Perhaps even the Tea Party vocal street marches against runaway government spending, and its angry confrontations with elected officials in town hall meetings a few summers ago, would not survive the panel’s censorious review.

In reality, this is a nation born by kicking over the existing social order: We called it the Revolutionary War. You remember that one — it’s in all the books ... so far.

Very public disputes replete with marches and protest signs, and the occasional disruption of the public peace, are basic tools in our ongoing endeavor “to form a more perfect union....” By the way, those last few words are from the U.S. Constitution, a text presumably not on the Jefferson County educational chopping block at this time.

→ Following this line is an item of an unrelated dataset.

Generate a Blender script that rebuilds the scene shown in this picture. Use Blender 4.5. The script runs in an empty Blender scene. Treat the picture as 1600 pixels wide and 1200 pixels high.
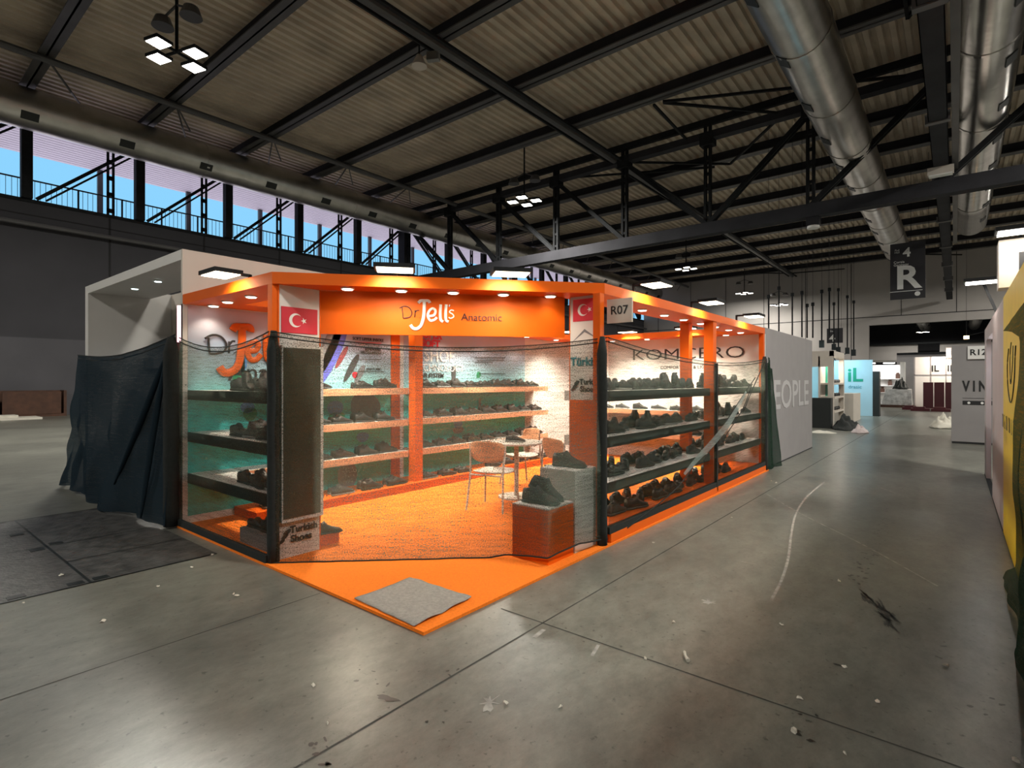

A Fox News anchor, Gretchen Carlson, recently called the Colorado students “punks” and suggested they “get out” (of the country, not classes, presumably) if they object to an America “where we have a national anthem and an American flag.” In the Vietnam era, the same slam came out as “America. Love it or leave it.”

Both views miss the point that protesting in the marketplace of ideas ispatriotic, and a means over two centuries by which we keep perfecting our union. Learning about civil disobedience does not mean teaching that it is OK to commit crimes.

Government at any level ought not to be in the business of slicing out sections of our history that some find upsetting, improper or simply incompatible with their view — whether that’s a conservative or liberal take on U.S. history. We need both views, and an accurate account of history.

A sanitized, incomplete account in textbooks and classes denies students the opportunity to learn from our nation’s regrettable mistakes as well as its great accomplishments — and to aspire to do better than previous generations in both areas.

Too bad that it took students leaving classrooms to teach that lesson to adults who ought to know it already.